## Stored data
━━━━━━━━━━

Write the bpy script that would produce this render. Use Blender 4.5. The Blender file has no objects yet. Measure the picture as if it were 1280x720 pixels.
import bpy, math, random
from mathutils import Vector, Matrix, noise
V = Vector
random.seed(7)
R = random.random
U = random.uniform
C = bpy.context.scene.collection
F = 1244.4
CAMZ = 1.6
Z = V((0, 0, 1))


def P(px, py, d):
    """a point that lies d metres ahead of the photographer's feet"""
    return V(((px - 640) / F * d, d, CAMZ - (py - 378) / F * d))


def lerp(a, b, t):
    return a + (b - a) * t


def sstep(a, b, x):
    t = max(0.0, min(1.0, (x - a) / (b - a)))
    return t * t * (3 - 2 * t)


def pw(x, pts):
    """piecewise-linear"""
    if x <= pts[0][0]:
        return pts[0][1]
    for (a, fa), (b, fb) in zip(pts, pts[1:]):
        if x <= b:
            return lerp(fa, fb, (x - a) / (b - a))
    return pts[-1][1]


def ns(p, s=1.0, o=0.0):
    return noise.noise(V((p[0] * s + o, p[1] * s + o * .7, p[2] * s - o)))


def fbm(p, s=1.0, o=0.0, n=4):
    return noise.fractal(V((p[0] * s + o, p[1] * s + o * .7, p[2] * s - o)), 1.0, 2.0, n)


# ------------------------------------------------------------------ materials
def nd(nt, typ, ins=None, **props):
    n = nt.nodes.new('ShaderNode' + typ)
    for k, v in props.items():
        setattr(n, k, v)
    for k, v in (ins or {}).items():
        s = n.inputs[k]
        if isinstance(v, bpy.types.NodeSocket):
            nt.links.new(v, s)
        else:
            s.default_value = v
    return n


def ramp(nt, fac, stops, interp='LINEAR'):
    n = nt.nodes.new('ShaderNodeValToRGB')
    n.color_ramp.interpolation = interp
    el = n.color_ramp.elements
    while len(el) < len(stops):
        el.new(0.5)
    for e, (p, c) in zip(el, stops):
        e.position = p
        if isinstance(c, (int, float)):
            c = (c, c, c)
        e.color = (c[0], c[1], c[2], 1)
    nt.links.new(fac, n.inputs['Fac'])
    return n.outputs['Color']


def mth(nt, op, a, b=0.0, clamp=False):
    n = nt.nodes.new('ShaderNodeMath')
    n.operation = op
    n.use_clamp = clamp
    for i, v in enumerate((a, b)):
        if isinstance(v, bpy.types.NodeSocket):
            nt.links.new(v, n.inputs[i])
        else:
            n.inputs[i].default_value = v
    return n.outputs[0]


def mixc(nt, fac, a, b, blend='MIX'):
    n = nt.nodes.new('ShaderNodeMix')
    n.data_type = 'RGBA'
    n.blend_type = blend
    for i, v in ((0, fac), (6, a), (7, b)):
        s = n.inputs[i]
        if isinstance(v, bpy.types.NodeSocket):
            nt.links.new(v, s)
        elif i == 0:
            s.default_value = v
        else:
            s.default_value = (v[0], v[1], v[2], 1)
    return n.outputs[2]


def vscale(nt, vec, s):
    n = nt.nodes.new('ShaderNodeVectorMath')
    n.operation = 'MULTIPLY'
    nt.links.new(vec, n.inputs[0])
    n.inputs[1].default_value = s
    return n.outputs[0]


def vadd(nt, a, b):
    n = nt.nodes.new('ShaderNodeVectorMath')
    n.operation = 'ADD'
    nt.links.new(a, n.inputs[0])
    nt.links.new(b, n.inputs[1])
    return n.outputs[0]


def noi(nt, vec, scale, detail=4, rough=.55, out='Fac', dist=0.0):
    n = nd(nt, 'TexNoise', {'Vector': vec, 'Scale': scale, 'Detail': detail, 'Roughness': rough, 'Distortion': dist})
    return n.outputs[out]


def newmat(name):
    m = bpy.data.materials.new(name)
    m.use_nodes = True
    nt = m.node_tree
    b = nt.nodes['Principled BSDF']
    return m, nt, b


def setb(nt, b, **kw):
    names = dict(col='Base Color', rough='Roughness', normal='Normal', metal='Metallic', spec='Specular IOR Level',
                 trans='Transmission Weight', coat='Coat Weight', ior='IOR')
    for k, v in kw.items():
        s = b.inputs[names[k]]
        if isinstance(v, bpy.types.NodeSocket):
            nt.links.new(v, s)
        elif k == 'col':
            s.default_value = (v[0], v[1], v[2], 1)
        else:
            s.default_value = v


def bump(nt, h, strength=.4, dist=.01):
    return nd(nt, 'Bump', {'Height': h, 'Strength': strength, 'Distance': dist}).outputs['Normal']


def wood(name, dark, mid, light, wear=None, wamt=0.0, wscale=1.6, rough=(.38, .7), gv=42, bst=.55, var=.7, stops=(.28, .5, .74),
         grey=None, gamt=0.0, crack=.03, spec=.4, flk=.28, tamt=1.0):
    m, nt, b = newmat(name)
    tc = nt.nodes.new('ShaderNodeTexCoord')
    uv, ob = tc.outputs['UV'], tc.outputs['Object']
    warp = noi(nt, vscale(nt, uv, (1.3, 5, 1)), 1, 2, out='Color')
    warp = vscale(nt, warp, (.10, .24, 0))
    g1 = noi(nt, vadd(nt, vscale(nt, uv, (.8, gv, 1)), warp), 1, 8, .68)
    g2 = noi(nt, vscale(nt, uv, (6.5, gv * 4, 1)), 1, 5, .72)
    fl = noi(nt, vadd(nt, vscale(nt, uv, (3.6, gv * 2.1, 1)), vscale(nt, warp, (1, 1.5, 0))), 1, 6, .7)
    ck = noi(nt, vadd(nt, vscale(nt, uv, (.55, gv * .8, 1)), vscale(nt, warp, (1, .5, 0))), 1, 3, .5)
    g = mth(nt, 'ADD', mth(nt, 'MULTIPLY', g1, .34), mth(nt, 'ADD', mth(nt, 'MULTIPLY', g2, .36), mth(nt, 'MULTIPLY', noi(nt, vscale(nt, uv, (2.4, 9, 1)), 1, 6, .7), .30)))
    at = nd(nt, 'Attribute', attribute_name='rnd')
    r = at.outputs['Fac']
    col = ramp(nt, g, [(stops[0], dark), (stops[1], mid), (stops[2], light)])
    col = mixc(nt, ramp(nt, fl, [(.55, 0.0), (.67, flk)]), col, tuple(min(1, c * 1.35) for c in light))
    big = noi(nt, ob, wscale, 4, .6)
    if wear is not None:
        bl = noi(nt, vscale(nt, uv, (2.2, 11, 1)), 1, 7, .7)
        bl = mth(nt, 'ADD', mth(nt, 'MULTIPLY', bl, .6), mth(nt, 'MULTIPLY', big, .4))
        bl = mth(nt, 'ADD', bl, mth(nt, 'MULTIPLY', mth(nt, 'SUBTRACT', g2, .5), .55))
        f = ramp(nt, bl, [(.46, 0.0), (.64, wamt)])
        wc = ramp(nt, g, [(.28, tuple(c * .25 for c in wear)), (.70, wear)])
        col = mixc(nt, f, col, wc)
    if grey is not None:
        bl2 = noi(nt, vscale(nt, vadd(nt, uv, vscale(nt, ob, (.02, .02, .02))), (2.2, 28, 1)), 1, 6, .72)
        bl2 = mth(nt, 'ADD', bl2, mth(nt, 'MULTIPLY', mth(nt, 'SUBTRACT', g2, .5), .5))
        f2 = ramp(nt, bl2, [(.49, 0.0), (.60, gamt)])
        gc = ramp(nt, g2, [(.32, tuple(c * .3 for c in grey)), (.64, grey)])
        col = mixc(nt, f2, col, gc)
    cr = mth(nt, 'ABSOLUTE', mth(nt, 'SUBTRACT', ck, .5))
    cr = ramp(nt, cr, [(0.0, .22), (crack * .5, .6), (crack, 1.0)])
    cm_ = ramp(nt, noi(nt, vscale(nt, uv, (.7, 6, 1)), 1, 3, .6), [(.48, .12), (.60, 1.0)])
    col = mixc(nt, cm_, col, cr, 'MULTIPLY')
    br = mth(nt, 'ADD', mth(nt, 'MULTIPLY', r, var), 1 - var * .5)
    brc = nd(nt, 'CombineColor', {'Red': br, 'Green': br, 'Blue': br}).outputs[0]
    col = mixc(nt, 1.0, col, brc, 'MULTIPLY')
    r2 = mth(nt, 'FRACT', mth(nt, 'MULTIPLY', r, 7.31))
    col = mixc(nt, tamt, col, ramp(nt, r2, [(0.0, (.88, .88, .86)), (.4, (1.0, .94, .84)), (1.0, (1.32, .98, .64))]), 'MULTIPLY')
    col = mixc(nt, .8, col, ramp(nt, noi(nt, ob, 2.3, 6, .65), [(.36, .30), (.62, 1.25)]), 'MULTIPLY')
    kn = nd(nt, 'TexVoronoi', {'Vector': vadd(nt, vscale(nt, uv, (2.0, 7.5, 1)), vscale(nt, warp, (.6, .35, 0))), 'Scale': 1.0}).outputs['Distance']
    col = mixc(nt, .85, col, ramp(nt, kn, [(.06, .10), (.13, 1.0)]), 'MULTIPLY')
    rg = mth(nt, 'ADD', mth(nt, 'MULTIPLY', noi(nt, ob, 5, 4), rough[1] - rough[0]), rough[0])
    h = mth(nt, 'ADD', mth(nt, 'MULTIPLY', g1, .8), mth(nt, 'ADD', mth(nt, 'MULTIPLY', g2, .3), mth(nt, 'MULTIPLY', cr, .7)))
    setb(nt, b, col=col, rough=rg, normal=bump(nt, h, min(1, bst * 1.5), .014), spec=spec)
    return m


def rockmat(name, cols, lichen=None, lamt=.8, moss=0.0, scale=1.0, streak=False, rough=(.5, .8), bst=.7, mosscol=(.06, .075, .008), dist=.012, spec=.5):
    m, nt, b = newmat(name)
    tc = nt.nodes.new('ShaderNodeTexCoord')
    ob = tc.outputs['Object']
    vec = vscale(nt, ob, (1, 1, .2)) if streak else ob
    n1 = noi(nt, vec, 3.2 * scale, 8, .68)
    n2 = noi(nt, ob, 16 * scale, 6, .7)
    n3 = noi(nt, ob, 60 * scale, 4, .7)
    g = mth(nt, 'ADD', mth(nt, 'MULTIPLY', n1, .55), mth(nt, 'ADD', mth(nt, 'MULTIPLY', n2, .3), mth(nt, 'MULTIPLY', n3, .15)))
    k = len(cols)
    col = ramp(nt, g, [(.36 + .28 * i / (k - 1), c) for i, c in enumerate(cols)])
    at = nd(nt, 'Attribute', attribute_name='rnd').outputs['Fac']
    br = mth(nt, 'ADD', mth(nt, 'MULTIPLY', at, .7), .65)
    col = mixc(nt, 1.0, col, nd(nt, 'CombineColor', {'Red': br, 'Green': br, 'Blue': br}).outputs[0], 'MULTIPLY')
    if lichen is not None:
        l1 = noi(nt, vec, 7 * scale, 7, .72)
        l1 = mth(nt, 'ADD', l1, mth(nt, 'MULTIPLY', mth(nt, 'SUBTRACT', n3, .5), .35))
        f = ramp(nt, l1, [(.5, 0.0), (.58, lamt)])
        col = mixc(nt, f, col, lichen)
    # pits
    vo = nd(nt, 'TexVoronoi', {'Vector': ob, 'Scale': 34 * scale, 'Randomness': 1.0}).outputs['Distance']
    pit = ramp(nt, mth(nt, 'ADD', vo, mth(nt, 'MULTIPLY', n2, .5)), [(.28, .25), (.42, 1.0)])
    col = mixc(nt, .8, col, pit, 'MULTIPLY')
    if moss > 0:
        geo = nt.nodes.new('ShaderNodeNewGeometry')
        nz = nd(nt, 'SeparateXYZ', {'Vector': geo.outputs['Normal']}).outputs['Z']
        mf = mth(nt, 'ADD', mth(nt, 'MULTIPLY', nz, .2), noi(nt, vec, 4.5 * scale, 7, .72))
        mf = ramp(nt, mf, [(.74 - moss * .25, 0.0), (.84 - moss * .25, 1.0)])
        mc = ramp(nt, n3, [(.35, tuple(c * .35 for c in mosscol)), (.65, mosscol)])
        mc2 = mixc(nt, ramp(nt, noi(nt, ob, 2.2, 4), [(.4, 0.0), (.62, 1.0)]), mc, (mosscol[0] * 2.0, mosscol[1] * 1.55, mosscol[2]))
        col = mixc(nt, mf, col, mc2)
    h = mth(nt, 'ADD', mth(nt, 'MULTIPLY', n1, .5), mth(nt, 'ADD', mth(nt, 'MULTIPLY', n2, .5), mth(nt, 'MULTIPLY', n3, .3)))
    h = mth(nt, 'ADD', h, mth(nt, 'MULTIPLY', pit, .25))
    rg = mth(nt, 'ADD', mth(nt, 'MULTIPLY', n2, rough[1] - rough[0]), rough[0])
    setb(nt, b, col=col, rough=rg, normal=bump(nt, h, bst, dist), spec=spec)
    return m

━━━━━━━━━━

## Written task
Beginning at the first line above, repeat exactly until the line containing "return noise.noise(V((p[0] *", which is included.

## Output of the task
Write the bpy script that would produce this render. Use Blender 4.5. The Blender file has no objects yet. Measure the picture as if it were 1280x720 pixels.
import bpy, math, random
from mathutils import Vector, Matrix, noise
V = Vector
random.seed(7)
R = random.random
U = random.uniform
C = bpy.context.scene.collection
F = 1244.4
CAMZ = 1.6
Z = V((0, 0, 1))


def P(px, py, d):
    """a point that lies d metres ahead of the photographer's feet"""
    return V(((px - 640) / F * d, d, CAMZ - (py - 378) / F * d))


def lerp(a, b, t):
    return a + (b - a) * t


def sstep(a, b, x):
    t = max(0.0, min(1.0, (x - a) / (b - a)))
    return t * t * (3 - 2 * t)


def pw(x, pts):
    """piecewise-linear"""
    if x <= pts[0][0]:
        return pts[0][1]
    for (a, fa), (b, fb) in zip(pts, pts[1:]):
        if x <= b:
            return lerp(fa, fb, (x - a) / (b - a))
    return pts[-1][1]


def ns(p, s=1.0, o=0.0):
    return noise.noise(V((p[0] * s + o, p[1] * s + o * .7, p[2] * s - o)))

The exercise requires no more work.